**INPUT FOR THIS TASK**:
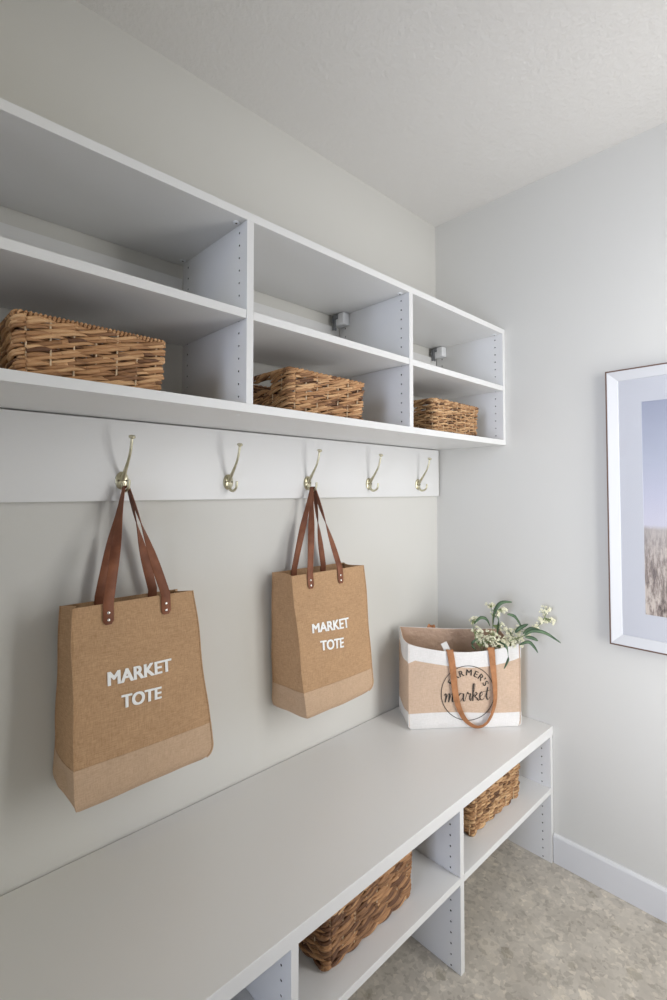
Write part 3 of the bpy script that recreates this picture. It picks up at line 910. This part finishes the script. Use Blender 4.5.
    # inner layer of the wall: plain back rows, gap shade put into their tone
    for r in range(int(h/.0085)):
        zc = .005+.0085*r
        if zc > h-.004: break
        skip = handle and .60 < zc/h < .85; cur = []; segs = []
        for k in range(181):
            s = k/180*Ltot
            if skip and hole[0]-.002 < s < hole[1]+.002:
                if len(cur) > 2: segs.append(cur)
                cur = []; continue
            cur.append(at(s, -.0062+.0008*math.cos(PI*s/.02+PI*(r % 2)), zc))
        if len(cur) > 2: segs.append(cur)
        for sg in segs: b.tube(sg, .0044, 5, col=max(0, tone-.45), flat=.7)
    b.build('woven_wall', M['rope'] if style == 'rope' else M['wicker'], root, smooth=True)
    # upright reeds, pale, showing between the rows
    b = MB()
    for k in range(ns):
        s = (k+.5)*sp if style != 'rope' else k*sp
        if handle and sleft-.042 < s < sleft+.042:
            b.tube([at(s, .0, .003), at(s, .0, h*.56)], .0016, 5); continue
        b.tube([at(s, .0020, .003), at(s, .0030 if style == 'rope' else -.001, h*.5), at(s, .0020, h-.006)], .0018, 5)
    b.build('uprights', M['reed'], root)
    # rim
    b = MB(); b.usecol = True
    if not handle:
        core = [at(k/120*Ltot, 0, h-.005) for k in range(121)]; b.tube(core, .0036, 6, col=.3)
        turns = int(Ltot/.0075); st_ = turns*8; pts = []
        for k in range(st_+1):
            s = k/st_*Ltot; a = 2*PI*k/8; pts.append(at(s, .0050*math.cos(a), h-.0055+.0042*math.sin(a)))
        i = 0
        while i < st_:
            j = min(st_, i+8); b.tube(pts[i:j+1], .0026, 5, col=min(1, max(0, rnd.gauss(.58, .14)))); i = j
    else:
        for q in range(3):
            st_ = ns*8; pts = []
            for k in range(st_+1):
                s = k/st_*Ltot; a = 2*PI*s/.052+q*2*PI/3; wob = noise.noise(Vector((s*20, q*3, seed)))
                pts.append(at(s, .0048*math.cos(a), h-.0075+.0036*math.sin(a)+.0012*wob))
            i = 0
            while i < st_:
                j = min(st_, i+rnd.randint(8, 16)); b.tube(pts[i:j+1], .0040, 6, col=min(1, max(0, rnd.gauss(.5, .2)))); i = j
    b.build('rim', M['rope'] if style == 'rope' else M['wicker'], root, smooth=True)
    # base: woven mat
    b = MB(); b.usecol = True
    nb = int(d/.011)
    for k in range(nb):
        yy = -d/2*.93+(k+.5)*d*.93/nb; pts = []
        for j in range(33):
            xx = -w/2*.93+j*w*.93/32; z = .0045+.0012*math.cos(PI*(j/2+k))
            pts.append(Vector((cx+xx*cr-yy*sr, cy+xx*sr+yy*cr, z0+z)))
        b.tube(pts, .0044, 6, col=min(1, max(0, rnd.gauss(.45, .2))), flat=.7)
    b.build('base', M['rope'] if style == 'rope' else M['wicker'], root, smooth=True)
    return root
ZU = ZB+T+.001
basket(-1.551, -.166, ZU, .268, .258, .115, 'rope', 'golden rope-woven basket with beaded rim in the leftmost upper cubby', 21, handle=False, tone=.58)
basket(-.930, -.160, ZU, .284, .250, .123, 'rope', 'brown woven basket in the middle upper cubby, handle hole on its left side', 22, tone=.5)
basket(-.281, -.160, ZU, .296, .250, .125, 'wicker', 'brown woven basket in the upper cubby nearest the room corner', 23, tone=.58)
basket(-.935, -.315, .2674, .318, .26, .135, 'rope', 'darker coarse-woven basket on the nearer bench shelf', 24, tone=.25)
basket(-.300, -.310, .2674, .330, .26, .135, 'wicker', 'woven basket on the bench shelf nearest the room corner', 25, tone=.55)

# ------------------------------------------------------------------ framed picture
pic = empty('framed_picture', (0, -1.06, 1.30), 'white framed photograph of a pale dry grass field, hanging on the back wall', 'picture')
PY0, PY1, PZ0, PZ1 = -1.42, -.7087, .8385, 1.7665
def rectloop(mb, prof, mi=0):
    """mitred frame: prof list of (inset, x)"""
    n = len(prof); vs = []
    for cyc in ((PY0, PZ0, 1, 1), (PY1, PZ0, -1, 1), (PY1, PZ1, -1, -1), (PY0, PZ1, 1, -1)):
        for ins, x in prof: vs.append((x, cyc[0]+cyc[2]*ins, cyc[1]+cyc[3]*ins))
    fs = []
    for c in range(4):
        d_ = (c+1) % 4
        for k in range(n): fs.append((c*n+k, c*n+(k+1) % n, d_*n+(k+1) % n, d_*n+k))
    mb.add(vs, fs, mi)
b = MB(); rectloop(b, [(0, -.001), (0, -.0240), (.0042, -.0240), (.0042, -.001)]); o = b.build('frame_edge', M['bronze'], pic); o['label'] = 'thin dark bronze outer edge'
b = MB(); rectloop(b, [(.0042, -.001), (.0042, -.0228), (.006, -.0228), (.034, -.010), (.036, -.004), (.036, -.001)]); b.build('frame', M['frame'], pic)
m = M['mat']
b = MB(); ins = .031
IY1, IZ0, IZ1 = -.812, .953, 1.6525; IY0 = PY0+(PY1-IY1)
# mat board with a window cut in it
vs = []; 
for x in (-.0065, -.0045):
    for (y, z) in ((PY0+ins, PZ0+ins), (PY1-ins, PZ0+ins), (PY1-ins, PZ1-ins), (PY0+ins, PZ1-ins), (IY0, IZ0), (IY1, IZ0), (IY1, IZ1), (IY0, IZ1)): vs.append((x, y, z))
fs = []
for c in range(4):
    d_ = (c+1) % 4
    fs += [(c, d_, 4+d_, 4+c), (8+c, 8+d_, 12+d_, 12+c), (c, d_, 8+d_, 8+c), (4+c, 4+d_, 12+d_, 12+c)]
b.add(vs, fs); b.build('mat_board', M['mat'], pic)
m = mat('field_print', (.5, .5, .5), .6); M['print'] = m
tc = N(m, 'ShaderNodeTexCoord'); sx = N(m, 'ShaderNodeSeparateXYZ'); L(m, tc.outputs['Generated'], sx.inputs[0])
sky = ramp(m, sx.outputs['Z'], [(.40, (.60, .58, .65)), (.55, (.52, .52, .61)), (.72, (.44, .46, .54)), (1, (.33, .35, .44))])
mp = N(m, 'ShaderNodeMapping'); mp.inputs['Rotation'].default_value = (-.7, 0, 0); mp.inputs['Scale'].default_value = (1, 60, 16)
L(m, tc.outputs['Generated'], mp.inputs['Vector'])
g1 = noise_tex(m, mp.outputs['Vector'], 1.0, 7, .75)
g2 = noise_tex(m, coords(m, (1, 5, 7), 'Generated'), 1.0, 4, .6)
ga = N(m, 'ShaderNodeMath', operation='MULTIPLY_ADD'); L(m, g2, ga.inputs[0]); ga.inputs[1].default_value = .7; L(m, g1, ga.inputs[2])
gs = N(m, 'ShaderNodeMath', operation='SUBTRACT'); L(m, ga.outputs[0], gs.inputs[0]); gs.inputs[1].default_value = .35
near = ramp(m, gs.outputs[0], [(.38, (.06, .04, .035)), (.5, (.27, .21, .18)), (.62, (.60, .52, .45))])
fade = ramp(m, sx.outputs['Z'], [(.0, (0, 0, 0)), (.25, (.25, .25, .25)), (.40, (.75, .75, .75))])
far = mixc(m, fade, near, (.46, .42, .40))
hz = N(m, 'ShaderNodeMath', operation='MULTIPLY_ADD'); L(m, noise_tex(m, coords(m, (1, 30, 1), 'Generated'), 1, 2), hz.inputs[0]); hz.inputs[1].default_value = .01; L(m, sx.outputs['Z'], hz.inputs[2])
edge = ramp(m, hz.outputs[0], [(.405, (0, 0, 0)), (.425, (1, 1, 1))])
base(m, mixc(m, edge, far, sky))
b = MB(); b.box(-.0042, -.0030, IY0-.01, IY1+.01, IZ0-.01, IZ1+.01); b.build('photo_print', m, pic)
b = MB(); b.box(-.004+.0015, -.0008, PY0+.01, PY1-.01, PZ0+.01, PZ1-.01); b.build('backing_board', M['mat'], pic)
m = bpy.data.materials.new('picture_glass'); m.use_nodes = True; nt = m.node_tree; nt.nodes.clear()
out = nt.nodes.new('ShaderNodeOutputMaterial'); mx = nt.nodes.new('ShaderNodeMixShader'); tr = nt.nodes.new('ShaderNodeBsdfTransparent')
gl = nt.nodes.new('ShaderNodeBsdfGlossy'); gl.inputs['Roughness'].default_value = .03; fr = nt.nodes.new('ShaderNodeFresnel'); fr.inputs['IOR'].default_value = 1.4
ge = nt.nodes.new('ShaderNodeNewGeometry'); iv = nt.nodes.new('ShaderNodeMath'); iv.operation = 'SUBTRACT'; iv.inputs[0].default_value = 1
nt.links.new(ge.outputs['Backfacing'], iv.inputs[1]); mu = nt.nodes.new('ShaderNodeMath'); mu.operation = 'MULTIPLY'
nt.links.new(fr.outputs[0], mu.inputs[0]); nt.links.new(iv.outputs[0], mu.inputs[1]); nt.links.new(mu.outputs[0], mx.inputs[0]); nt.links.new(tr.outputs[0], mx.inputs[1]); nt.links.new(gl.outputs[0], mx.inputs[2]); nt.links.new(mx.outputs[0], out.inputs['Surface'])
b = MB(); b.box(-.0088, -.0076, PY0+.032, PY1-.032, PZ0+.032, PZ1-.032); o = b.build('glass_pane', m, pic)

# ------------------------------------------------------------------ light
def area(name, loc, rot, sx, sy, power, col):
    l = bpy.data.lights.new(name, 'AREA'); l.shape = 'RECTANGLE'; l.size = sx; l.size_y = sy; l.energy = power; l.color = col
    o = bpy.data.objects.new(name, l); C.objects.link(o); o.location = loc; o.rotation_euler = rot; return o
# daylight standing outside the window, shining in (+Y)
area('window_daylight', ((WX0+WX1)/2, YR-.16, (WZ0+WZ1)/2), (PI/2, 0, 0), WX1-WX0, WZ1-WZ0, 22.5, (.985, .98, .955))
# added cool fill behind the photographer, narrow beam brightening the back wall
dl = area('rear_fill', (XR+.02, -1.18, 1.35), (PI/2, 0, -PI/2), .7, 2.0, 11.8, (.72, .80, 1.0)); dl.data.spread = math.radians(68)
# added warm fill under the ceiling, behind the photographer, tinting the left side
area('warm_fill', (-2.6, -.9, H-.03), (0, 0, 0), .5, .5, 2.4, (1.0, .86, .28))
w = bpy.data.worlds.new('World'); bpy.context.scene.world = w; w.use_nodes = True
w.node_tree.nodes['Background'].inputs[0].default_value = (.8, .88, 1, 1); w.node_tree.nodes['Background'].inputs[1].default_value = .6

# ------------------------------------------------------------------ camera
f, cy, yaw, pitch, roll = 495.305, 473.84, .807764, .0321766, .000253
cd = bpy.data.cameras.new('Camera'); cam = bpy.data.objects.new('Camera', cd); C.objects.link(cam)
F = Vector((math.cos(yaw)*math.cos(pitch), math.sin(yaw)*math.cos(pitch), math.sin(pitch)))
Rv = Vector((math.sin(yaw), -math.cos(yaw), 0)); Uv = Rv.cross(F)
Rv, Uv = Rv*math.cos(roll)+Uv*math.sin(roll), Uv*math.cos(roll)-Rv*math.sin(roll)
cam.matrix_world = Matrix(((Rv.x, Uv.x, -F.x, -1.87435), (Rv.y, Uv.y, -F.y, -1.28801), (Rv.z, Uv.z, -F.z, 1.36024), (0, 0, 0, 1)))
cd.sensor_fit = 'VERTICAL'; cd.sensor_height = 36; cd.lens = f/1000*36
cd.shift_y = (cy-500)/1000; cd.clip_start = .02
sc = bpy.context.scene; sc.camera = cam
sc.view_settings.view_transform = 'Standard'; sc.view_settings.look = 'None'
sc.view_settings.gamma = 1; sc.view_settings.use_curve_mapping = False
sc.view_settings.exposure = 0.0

==

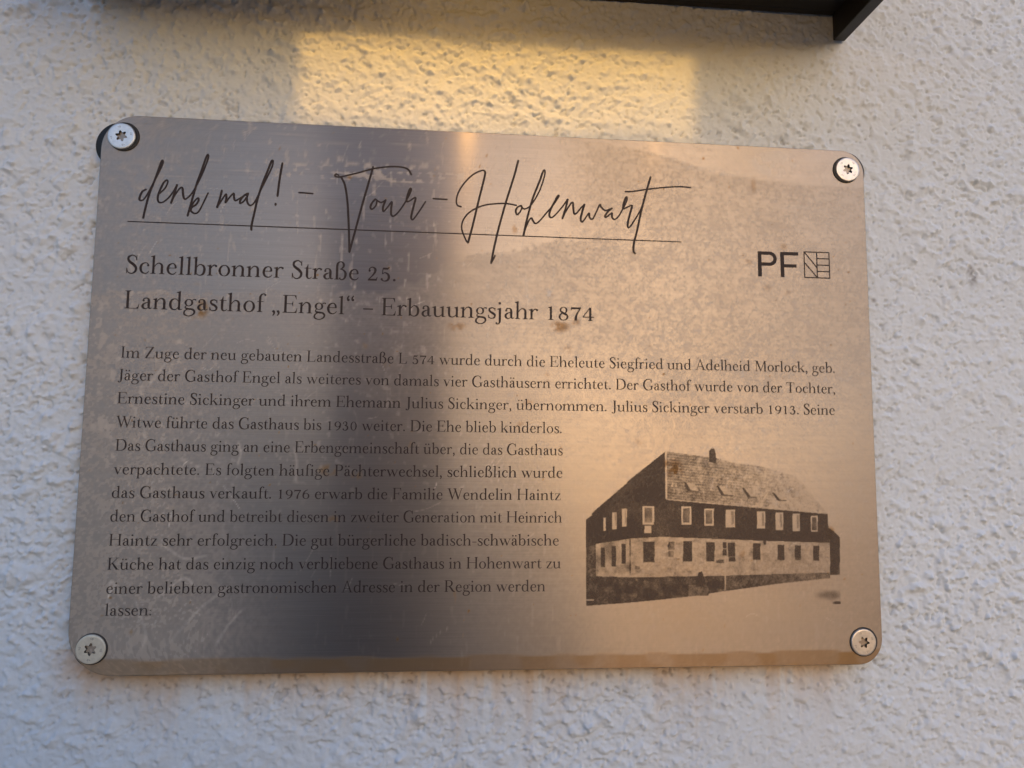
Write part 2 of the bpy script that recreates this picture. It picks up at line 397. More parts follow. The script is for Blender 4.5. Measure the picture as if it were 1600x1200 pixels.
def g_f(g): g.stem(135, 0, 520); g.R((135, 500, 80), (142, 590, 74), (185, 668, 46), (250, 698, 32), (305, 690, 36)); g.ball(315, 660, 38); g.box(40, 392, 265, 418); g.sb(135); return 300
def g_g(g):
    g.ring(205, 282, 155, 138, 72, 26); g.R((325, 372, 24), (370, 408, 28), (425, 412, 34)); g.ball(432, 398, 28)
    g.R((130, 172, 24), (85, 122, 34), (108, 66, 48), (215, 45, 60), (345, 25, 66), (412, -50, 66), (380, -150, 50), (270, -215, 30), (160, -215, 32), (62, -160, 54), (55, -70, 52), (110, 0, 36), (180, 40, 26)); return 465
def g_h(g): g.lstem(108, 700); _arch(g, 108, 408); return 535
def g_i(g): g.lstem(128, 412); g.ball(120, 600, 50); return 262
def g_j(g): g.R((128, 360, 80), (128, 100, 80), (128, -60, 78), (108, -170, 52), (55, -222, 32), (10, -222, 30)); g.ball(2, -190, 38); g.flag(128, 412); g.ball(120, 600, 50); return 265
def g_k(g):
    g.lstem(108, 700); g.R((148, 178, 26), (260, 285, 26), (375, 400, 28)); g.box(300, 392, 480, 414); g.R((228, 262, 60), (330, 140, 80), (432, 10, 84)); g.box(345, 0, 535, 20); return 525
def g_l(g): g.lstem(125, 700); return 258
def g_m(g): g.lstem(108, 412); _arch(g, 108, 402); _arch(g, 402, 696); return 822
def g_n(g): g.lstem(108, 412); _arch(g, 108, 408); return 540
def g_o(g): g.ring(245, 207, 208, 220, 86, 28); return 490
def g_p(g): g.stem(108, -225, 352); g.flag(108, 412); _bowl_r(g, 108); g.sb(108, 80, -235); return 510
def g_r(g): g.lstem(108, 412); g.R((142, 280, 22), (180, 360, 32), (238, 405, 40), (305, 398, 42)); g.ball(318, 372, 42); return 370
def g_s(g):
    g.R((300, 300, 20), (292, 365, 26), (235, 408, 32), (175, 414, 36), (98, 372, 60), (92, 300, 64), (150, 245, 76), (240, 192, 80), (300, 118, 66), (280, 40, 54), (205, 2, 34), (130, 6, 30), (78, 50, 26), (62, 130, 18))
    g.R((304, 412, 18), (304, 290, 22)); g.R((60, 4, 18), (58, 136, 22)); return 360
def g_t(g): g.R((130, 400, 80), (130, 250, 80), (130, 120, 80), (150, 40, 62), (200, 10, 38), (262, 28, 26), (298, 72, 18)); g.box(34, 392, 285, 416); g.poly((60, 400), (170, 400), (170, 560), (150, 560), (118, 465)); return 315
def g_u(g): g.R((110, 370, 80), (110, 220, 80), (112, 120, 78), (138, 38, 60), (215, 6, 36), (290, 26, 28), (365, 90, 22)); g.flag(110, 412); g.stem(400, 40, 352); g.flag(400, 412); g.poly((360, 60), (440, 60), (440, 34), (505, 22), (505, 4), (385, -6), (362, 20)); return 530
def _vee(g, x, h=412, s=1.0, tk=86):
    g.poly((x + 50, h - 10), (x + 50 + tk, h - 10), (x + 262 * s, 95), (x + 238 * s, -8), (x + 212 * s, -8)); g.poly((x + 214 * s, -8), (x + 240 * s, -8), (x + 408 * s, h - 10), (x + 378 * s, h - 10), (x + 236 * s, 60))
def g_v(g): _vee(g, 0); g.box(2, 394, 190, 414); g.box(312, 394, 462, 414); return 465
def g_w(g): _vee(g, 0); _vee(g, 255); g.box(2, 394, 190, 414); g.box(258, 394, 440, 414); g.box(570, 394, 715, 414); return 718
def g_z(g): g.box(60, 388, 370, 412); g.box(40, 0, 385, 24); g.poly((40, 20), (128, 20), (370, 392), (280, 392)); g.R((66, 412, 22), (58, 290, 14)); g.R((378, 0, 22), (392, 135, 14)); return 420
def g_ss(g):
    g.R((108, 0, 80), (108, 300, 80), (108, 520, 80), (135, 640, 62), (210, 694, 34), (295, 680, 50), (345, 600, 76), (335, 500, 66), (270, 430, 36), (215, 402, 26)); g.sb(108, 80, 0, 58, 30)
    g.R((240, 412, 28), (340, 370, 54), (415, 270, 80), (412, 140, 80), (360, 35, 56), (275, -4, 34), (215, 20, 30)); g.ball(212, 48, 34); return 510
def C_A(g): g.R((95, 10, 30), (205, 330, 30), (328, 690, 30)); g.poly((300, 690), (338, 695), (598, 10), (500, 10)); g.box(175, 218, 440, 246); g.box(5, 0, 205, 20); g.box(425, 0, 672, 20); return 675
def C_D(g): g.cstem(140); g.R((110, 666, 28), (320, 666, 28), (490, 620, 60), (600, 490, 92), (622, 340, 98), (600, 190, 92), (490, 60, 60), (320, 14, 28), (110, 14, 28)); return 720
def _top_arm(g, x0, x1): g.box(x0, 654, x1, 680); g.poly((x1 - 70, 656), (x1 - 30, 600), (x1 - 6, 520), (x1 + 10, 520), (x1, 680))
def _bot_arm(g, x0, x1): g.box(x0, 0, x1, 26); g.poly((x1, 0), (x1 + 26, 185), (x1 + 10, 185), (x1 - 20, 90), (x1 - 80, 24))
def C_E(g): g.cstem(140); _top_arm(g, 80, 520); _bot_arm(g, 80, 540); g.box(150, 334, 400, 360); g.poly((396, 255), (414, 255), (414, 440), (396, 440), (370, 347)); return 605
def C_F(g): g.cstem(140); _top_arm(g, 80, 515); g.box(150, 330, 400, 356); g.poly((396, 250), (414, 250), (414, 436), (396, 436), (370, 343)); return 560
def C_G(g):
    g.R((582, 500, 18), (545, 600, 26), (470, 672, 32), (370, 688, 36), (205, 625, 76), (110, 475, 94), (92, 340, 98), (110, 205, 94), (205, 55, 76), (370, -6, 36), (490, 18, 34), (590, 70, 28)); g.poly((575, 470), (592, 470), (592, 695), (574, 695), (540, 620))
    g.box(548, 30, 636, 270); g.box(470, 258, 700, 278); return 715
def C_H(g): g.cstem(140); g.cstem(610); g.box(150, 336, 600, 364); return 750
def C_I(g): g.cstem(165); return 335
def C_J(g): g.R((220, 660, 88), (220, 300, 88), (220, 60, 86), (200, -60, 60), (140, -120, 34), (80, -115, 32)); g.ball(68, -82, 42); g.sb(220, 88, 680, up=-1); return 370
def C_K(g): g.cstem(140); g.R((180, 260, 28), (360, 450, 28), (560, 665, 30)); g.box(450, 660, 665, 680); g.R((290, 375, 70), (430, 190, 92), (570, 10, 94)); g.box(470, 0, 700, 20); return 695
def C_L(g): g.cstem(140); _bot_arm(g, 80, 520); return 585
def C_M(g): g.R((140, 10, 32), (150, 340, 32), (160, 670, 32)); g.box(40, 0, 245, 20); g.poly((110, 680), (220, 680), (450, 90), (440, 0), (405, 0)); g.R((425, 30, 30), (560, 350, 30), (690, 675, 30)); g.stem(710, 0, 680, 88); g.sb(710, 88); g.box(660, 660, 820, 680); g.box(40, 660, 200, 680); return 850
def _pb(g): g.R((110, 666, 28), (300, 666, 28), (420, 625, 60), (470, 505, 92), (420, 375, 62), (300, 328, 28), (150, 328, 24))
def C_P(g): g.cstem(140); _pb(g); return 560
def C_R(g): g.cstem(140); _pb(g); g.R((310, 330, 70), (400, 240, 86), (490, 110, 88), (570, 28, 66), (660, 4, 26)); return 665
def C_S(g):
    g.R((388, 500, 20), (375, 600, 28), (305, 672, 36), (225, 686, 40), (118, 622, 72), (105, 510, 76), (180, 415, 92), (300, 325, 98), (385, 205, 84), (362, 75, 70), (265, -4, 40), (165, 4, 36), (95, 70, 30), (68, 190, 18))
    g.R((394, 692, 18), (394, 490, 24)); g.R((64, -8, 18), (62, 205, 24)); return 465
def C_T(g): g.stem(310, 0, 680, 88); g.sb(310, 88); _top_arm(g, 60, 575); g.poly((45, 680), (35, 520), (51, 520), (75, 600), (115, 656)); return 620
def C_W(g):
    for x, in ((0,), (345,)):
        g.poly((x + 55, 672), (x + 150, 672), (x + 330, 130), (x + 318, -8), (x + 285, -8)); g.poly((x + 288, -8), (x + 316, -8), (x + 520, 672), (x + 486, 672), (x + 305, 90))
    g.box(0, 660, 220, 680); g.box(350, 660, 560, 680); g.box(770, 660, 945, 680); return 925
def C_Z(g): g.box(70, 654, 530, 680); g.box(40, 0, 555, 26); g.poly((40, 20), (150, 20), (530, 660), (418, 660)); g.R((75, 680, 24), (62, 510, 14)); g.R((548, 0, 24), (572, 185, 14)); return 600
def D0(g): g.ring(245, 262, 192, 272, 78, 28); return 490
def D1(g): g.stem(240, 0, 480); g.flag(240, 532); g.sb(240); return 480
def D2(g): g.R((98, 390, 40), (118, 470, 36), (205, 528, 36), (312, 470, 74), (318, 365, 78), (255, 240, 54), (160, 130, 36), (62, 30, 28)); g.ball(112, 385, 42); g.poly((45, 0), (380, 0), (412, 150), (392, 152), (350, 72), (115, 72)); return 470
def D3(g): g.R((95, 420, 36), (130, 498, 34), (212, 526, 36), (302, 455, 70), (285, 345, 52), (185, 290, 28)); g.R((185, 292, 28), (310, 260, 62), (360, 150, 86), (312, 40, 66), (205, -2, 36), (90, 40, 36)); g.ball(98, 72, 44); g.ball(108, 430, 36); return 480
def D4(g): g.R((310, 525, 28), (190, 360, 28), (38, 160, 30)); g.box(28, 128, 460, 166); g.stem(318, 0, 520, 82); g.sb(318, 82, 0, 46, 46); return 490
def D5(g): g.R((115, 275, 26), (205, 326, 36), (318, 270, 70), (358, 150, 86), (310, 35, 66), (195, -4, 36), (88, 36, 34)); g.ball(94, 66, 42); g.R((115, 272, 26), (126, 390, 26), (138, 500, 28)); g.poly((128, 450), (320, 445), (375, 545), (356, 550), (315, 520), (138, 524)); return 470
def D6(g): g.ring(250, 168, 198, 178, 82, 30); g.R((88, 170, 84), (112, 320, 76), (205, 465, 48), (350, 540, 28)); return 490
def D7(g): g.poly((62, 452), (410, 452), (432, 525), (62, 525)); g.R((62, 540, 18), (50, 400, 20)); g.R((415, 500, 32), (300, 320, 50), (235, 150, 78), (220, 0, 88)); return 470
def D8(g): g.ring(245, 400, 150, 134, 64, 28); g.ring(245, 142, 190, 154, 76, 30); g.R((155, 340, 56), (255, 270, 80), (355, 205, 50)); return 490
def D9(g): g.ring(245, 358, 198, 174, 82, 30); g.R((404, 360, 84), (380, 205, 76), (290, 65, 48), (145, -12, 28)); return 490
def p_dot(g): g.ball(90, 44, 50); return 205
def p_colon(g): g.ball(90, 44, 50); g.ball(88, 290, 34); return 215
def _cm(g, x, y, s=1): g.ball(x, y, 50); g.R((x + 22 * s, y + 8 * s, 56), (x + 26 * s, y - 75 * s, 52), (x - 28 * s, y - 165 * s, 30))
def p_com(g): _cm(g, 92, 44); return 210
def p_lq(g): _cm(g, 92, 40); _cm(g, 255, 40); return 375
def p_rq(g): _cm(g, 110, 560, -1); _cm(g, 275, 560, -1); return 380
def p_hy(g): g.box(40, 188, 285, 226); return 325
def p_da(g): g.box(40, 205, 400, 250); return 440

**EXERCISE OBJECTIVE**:
From the listing above, pick out each line where the word "that" appears.

**SOLUTION BELOW**:
Write part 3 of the bpy script that recreates this picture. It picks up at line 910. This part finishes the script. Use Blender 4.5.
Write part 2 of the bpy script that recreates this picture. It picks up at line 397. More parts follow. The script is for Blender 4.5. Measure the picture as if it were 1600x1200 pixels.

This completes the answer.